Man who repeatedly drove while disqualified is jailed

Man who repeatedly drove while disqualified is jailed

Jose Rui Perestrelo Nobrega (49), of Grande Route des Sablons, Grouville, was also banned from driving for 19 months by the Magistrate’s Court.

Centenier Peter Garrett said that Nobrega was stopped by the States police in Lewis Street at about 6.20 pm on 8 October while
driving his girlfriend’s VW Golf.

He said that officers suspected the defendant was the subject of a driving ban. The officers’ suspicions were confirmed shortly after they stopped the car. Nobrega was also unable to produce
a driving licence or insurance documents, the court heard.

In August, Nobrega was banned from driving for nine months and sentenced to 120 hours’ community service for twice driving while disqualified and without being insured. Those offences were committed in October 2017 and April this year. He was also fined
£450.

During sentencing at the most recent hearing, Assistant Magistrate Peter Harris said Nobrega had shown ‘a complete lack of respect’ for court orders and that by driving in St Helier at that time of the day he ‘had put the safety of the public at risk’.

The first offence of driving while disqualified and uninsured was committed in October last year in St Clement and he was also stopped in St Clement for the same offence in April this year.

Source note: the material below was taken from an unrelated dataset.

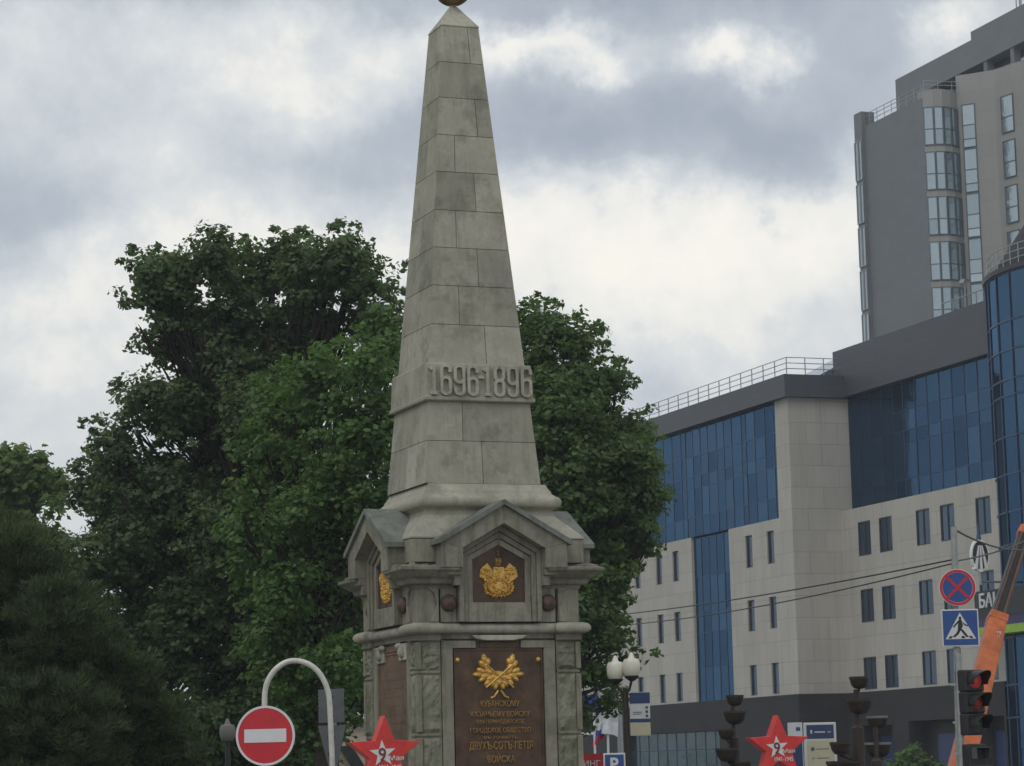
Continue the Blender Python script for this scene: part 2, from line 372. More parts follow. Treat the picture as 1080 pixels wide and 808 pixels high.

Mr Harris said that the defendant had been banned from driving in 2010 and had never got back his full licence. In effect, the court heard, he had been disqualified for seven years before the 2017 offence.

‘The latest offending has taken place only two months after sentencing,’ Mr Harris said. These are serious offences that represent a
danger to the public and there is no option but to impose a custodial sentence today.’

Mr Harris said that 90 hours of community service was still outstanding and he imposed a 20-week jail term to replace the community service order. He also ordered Nobrega to serve a further 22 weeks in custody for the latest
offences.

Advocate Alison Brown, defending, said that Nobrega supported a son with cerebral palsy in England who lived with the defendant’s ex-wife.

‘If you send this man into custody there will be serious consequences for his disabled son and his [son’s] mother,’ she told the court.